Es indispensable pues convertir la lucha contra la corrupción en una verdadera Política de Estado y, de ese modo, colocarla por encima de las legítimas disputas partidarias y de los siempre necesarios disensos ideológicos. Los corruptos deben ser tratados como tales sin importar la supuesta pertenencia política que aleguen.
Los avances en esta ardua lucha son –si los miramos con optimismo- de una lentitud exasperante y de una insuficiencia notoria. Haciendo una brevísima –y en absoluto taxativa- enumeración de algunas cuestiones al respecto advertimos que:
* Se logró la sanción de normas importantes y necesarias como la ley de acceso a la información pública y la del arrepentido. No se logró en cambio sancionar la extinción de dominio ni la limitación al mínimo indispensable, bajo estricta transparencia y control, de los fondos reservados, fuente permanente de corrupción.
* Las causas judiciales seguidas por actos de corrupción, además de demorar por plazos absurdos -14 años promedio- están muy condicionadas por una Justicia Federal cuestionada, objeto de graves sospechas y cuyos “tiempos” para las decisiones exhiben evidentes condicionamientos políticos.
* No hay estructuras, procedimientos ni recursos aptos para centralizar las investigaciones judiciales y apuntar a las grandes causas con un sentido unificador. El contraste entre el eficiente y centralizado manejo de las causas del “lava jato” en Brasil con lo que sucede en la Argentina es brutal y evidente.
* El tratamiento mediático de los temas de corrupción, en tal contexto, se concentra en los aspectos más escandalosos de algunas de las causas y, en gran medida, termina siendo considerado como parte de la pugna política partidaria.
La sucesión de escándalos hace olvidar rápidamente el anterior y se termina minimizando la gravísima trascendencia de un esquema de corrupción sistémico que, en definitiva, no recibe más que alguna –pequeña- sanción de vez en cuando y nunca se ve afectado en su esencia.

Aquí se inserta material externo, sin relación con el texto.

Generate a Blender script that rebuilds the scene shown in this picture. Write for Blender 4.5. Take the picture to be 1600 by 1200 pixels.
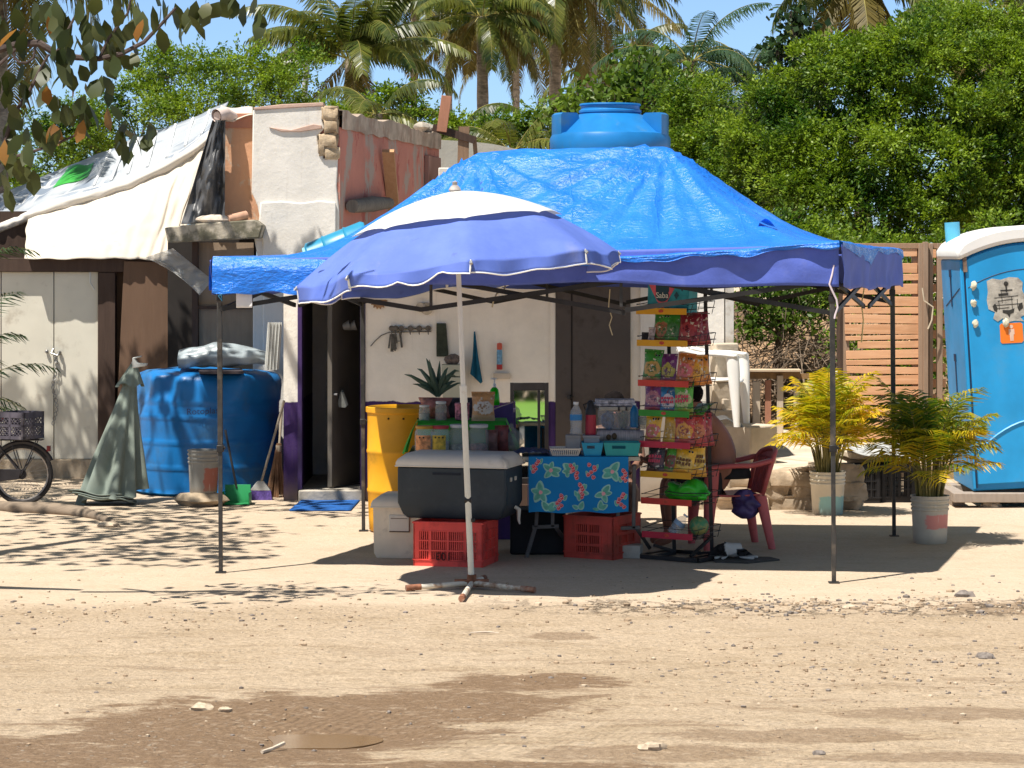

* Así como en Brasil existe a esta altura plena conciencia del nefasto financiamiento de la política –salvo honrosas excepciones- con fondos provenientes de la obra pública (y, en paralelo, se van esclareciendo cientos de casos de corrupción dirigentes y empresarios del más alto nivel), aquí buena parte de la sociedad sigue actuando como si corrupto fuese sólo quien no le simpatiza políticamente o, en todo caso, asumiendo que como casi todos lo son la cuestión no es demasiado importante.
* Finalmente, en materia de recupero de activos detraídos por la corrupción, un aspecto fundamental no sólo para recuperar algo de las inmensas sumas robadas al Estado sino como elemento disuasivo y preventivo hacia el futuro, no ha habido –ni se plantean actualmente- avances importantes.
Es entonces posible enfrentar con firmeza y eficacia a la corrupción?
La respuesta no es sencilla ni fácil de instrumentar pero podemos recurrir a una herramienta valiosa que ya sido propuesta y sería capaz de unificar los esfuerzos contra la corrupción con una actitud independiente de toda postura partidaria.
Nos referimos a la creación de una Comisión Nacional de Investigación de la Corrupción que funcione a la manera de la Conadep, aquella Comisión que cumpliera un rol decisivo en el esclarecimiento de los crímenes de lesa humanidad cometidos durante la última dictadura.
El organismo a crear debería estar integrado –como lo estuvo su antecesor mencionado- por personalidades independientes y respetadas, contar con recursos suficientes y facultades de investigar, todo con el fin de producir, en un plazo determinado, un informe fundado, a modo de diagnóstico profundo de la situación.
Para ello la Comisión debería abordar el análisis de los grandes mecanismos de corrupción existentes y concentrarse en los principales casos de público conocimiento.
Además de su aporte esclarecedor, del fortalecimiento de la conciencia pública sobre la magnitud de la corrupción y sus efectos, la medida sin duda tendría como efecto inmediato la aceleración de las causas judiciales más emblemáticas, que quedarían bajo una lupa independiente capaz de sacar a la luz muchas de las causas de la impunidad que hoy padecemos.